Sofisticação e Festa
Do primeiro período de habitação do Palácio, correspondente a D. Pedro III e a D. Maria I, sobressai a grande animação lúdica, a par com a grande versatilidade dos espaços, que eram encenados e armados conforme as diferentes funções e eventos, habitualmente celebrações de festas religiosas e de aniversários reais.
A Queluz acorre frequentemente a Corte para assistir a serenatas, cavalhadas e espetáculos de fogo-preso, por ocasião das comemorações de São João e São Pedro, no mês de junho, e do aniversário de D. Pedro III, a 5 de julho. A maioria dos festejos tem lugar nos jardins e incluem arquiteturas efémeras, fogo-de-artifício, jogos equestres e touradas, a cavalo e a pé, entre outros divertimentos, sobretudo entre 1752 e 1786, ocupando sempre a música um papel central.
A vida cortesã em Queluz é ainda animada no tempo em que a prometida do infante D. João (futuro D. João VI) – a infanta espanhola D. Carlota Joaquina de Bourbon – chega a Portugal (1785), testemunhando ainda o epílogo de um tempo despreocupado e feliz que uma sucessão de eventos trágicos viria em breve ensombrar.
O Fim do Fausto e do Ancien Régime
À morte de D. Pedro III, em 1786, seguir-se-á, dois anos depois, o prematuro falecimento do príncipe herdeiro D. José. Deixava uma mãe demasiado debilitada cuja incapacidade para governar acabaria por ser decretada em 1792, ano em que D. João é aclamado Príncipe Regente.
Com a partida precipitada da Família Real para o Brasil em 1807, um dia antes da entrada das tropas napoleónicas em Lisboa sob o comando do general Junot, encerra-se o período de maior vivência do Palácio. Com a Família Real parte também grande parte da nobreza, saindo de Portugal muitos tesouros do património nacional, incluindo o recheio do Palácio.
Em dezembro de 1807, o próprio Junot visita o Palácio com o intuito de nele proceder a algumas modificações, tendo chegado a alimentar o sonho de aqui vir a instalar Napoleão Bonaparte.

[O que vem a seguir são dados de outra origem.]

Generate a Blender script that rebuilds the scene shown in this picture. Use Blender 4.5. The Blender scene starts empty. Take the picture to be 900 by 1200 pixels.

D. João VI e a Corte regressaram a Portugal em 1821, mas Queluz só volta a ser habitado, em regime de semiexílio, pela rainha D. Carlota Joaquina acompanhada pela cunhada infanta D. Maria Francisca Benedita (1746-1829), a “princesa-viúva”, a cujo nome ficou ligada uma ala de aposentos. Também D. Miguel (1802-1866) habita o Palácio de Queluz, enquanto rei e durante o período sangrento das guerras fratricidas que o opuseram a D. Pedro IV (1798-1834), primeiro Imperador do Brasil e primeiro monarca constitucional português que, logo após a vitória liberal, aqui morre precocemente vítima de tuberculose, no mesmo quarto – o chamado Quarto D. Quixote – onde havia nascido 36 anos antes.
A partir de 1957 o Pavilhão D. Maria, ala nascente anexa ao Palácio, passou a ter funções de residência dos Chefes de Estado estrangeiros em visita oficial a Portugal.
Nos jardins do Palácio Nacional de Queluz foi sediada a Escola Portuguesa de Arte Equestre, fundada em 1979 com a finalidade de promover o ensino, a prática e a divulgação da Arte Equestre tradicional portuguesa. Recupera a tradição da Picaria Real, academia equestre da corte portuguesa do século XVIII, e utiliza exclusivamente cavalos lusitanos de ferro de Alter Real.
Atualmente os visitantes do Palácio e Jardins podem assistir todas as quartas-feiras e sábados, às 11 horas, a uma apresentação com os cavalos e cavaleiros da Escola Portuguesa de Arte Equestre.
O Palácio Nacional de Queluz foi classificado como Monumento Nacional em 1910 e integra-se na Rede de Residências Reais Europeias desde 2013.